In my opinion, this is a worthless patent. They claim two benefits. 1) reduced S/D junction capacitance. 2) reduced contact resistance. As for 1) I believe there are better more straight forward ways to minimize junction capacitance. Obviously, reducing the deep junction area will help. To that effect, one should use aggressive overlay and image tolerances to minimize the size of the active silicon area. As I have stated before, AMD (at least in the classic Athlons out of Austin) is NOT using a very aggressive set of ground rules. I hope Mustang will be built with more aggressive ground rules. Second, the use of local interconnect allows the S/D contacts to be borderless to the edge of the shallow trench isolation which reduces the size of the required active area thus minimizing junction capacitance.

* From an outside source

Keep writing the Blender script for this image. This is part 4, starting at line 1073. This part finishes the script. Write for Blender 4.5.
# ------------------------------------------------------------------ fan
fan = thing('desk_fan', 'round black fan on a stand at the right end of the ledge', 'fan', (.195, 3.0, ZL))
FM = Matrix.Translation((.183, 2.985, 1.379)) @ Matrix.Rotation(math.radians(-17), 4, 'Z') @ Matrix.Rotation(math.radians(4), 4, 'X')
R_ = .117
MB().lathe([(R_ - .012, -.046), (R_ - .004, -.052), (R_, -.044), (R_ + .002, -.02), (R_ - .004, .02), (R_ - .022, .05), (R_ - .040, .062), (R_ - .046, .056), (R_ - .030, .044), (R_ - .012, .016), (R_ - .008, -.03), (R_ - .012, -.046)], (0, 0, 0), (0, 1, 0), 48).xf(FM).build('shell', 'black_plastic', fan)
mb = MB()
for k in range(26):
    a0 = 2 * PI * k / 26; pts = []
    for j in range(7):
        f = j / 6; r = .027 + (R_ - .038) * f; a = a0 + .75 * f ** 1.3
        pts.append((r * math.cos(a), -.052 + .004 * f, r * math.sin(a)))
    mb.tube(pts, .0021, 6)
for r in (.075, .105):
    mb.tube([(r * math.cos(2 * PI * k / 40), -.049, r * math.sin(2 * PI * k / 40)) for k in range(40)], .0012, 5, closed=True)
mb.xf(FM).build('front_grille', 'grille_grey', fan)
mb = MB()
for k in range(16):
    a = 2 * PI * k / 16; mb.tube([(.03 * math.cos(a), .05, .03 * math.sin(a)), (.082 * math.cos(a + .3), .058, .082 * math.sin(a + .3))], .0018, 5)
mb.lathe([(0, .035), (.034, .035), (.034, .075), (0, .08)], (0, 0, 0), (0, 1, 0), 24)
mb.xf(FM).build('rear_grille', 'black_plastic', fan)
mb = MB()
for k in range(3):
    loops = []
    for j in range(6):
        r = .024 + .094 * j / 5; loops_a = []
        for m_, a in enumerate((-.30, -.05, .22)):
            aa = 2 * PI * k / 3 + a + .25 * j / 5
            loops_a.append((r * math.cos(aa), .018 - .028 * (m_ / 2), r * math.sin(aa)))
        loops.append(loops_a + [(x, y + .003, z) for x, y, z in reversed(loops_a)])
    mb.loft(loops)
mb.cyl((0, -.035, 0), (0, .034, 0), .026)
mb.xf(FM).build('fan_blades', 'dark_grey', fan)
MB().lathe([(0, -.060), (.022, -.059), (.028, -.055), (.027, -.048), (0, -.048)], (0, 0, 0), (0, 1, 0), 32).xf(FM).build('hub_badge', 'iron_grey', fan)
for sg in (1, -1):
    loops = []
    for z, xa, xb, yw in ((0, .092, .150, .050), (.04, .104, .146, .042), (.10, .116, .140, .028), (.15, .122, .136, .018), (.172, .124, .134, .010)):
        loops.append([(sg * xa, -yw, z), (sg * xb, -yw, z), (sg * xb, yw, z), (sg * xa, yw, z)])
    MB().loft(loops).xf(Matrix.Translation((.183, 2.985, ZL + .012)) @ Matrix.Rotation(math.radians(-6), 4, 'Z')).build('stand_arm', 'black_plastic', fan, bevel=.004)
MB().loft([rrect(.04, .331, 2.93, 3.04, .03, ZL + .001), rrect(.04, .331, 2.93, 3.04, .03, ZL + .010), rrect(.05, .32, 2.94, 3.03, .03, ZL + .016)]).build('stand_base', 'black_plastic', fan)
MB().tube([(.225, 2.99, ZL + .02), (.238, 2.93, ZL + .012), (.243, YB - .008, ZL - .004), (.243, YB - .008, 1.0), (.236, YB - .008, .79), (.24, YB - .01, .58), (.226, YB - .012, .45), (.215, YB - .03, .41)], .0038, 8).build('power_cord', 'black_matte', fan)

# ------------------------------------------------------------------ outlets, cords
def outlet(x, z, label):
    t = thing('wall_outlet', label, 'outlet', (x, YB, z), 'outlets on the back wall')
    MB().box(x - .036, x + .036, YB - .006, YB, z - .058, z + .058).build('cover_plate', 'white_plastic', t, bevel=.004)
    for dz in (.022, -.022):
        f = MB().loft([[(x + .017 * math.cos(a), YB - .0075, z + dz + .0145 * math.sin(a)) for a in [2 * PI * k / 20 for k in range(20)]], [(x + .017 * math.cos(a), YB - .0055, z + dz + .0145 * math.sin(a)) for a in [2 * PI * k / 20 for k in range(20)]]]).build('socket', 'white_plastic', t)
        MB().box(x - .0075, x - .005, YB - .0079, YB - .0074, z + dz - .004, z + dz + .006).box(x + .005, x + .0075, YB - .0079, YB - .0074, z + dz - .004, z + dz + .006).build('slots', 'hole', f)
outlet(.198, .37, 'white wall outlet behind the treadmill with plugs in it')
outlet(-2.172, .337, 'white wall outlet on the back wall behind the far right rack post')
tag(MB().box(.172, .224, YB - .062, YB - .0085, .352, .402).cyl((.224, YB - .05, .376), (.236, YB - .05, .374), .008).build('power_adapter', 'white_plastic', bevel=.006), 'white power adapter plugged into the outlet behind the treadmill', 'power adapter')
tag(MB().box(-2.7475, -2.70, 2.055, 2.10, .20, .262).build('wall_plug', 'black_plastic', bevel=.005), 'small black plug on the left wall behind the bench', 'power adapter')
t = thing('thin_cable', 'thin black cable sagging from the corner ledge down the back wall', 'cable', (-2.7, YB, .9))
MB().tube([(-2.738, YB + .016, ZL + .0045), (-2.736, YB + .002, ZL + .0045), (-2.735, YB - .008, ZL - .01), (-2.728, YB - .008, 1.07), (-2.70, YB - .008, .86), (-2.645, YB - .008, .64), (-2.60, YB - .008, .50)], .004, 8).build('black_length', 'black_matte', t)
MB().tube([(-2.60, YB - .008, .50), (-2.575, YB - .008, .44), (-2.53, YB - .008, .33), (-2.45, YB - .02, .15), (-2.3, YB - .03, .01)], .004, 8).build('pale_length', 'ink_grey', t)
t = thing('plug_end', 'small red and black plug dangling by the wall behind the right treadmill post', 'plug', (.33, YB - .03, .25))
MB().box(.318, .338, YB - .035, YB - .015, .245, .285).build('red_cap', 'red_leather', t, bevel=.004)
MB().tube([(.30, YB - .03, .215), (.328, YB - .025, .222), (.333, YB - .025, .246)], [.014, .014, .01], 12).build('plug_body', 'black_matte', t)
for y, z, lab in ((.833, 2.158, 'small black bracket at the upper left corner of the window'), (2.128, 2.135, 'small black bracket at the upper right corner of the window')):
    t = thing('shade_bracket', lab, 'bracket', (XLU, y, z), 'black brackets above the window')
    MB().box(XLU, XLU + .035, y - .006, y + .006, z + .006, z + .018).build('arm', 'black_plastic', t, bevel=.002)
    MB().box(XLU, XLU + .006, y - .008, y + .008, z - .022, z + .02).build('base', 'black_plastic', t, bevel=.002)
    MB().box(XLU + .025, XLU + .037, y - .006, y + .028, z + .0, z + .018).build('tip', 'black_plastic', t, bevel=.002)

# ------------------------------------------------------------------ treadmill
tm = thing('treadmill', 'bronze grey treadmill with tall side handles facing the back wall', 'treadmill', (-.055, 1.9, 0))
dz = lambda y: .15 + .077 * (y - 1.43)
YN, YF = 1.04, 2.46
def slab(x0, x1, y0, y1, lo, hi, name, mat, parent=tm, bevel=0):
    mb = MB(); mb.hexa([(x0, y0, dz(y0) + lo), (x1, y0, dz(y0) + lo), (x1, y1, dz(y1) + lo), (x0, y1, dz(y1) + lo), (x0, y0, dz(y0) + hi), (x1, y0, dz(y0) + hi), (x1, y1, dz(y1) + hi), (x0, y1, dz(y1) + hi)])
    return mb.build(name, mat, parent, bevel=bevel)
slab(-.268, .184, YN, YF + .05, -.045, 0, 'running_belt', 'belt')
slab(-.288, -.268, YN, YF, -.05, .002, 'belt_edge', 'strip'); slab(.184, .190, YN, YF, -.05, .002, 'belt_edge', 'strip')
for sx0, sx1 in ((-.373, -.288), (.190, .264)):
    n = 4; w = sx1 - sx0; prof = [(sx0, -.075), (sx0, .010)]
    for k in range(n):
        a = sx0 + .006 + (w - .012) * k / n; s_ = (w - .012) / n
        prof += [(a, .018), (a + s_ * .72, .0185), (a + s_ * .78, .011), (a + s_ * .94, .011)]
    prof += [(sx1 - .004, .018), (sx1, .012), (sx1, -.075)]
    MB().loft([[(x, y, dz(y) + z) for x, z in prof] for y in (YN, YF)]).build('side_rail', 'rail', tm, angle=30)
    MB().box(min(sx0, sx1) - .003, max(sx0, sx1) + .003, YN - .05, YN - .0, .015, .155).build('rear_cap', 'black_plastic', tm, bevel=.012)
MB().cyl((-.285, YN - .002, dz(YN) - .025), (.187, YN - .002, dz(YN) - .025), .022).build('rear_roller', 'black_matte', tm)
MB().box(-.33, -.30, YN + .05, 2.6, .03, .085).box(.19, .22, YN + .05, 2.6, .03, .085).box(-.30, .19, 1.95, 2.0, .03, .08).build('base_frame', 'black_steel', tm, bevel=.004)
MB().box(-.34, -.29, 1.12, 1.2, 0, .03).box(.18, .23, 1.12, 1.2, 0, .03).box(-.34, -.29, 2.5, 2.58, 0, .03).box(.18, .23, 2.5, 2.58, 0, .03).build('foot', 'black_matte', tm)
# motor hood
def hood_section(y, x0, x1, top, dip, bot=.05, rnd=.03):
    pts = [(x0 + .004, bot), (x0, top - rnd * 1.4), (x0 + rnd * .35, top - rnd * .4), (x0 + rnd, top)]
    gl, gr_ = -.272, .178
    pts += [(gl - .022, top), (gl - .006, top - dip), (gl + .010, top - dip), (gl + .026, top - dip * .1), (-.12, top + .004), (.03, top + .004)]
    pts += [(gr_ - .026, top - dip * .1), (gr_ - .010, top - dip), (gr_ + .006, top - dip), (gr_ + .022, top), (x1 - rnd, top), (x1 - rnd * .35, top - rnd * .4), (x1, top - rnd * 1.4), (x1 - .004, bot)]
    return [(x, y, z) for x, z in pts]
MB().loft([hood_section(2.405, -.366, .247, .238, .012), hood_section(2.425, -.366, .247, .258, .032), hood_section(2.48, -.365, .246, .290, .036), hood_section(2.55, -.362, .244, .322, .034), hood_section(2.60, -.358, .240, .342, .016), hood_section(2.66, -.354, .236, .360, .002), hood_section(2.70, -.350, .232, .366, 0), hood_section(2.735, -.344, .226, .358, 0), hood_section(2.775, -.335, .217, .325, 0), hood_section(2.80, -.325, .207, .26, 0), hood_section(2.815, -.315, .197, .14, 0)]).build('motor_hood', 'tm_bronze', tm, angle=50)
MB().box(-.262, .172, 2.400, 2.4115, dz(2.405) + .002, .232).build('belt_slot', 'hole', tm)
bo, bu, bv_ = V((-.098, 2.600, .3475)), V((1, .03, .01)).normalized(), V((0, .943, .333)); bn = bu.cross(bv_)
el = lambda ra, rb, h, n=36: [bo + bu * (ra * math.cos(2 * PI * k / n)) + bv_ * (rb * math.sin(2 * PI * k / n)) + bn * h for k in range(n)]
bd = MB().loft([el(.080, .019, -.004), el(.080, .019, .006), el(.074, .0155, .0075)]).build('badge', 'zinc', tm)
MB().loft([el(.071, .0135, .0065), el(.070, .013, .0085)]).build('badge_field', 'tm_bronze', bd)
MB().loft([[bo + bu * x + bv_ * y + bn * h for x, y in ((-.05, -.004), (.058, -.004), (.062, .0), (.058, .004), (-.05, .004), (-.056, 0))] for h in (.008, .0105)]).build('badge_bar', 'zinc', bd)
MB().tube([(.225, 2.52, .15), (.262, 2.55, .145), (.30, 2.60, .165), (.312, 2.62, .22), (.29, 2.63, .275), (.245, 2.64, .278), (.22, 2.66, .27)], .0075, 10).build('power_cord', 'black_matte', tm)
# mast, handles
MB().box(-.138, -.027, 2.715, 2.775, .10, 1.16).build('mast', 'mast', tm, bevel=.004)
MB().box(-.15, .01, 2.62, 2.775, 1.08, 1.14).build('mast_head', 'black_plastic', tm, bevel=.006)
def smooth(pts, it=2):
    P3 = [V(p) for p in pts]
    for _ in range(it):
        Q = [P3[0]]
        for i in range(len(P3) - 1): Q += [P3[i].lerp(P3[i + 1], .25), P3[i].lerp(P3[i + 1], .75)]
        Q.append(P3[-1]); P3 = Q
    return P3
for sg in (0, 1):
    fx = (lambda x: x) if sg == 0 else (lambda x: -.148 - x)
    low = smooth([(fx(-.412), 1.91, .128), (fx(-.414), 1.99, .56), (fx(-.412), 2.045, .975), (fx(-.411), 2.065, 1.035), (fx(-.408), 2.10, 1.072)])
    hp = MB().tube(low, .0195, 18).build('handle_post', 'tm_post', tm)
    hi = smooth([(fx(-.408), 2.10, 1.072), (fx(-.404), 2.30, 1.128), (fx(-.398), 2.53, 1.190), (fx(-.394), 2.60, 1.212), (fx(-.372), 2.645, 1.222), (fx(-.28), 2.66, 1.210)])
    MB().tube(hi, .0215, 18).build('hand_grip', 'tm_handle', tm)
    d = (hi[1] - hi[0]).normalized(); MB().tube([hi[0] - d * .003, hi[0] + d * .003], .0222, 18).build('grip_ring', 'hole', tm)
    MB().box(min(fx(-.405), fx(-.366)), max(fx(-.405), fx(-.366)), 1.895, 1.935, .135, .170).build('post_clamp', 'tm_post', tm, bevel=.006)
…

Intel does not use this local interconnect process but instead uses fully landed contacts which require more active silicon area. However, Intel is very careful to engineer their S/D junctions and wells to minimize junction capacitance. This is accomplished by very particular dopant concentration profiles. I think AMD would be better served to simply minimize junction area by straight forward although brute force aggressive scaling in conjunction with
optimized S/D and well profiles.If they do this, they will always have an edge over Intel in this respect because the borderless local interconnect allows for a smaller active silicon area. With regard to contact resistance, it is not at all clear that this disclosure would actually reduce it. Elevated contact resistance is most often associated with interfacial problems somewhere in the contact stack. If it was simply a function of the size of the contact, how could one continually scale to smaller dimensions. It is not clear one would form good CoSi2 on the sidewall contact described in this patent nor is it clear you would have a clean interface between the silicide and the contact stud. I could envision higher contact resistance even with larger contact area. Also, the processing sequence outlined to accomplish this structure is overly complicated given the dubious benefit. It is, in my opinion, a very poor tradeoff
which AMD would not be foolish enough to try.